Published online by Cambridge University Press: 22 September 2009
Interpreting diversity
The living arrangements of Britain's ethnic minorities have been of interest to researchers ever since the first wave of West Indians arrived in the 1950s. Early consideration was primarily focused on the direct effects of a recent migration. In some migrant groups, for example, there was an initial preponderance of unattached men. In some areas, restricted access to accommodation led many recent arrivals to crowd together in the same house or flat, and so create large “households.” But these characteristics were temporary and in a sense artificial consequences of the movement of populations, and have not been considered as primary issues in more recent analyses.

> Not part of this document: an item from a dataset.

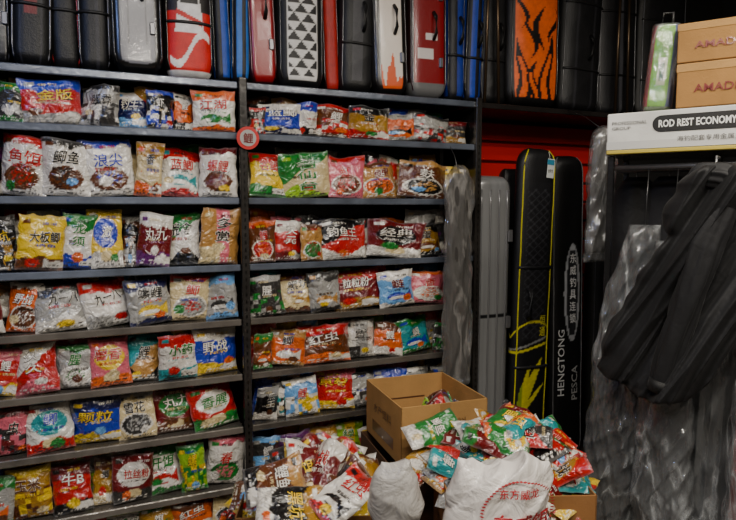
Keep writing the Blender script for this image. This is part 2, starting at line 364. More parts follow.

All four of the national surveys of ethnic minorities conducted by the Policy Studies Institute at about ten-year intervals have collected data about family and household structures, and each of the reports has presented summaries of the evidence (Daniel 1968, Smith 1977, Brown 1994, Modood et al. 1997). There has been extensive analysis by demographers of other large-scale sources, especially the 1991 Census (e.g., Coleman and Salt 1996) and the Labour Force Survey (e.g., Berrington 1994). It seems fair to say, though, that most of this work has been demographic and descriptive, rather than sociological or evaluative. The national surveys provided analyses of household structure in the form of background pictures of the population under study, before the authors moved on to the “real issues” of employment, housing, race relations, and so on.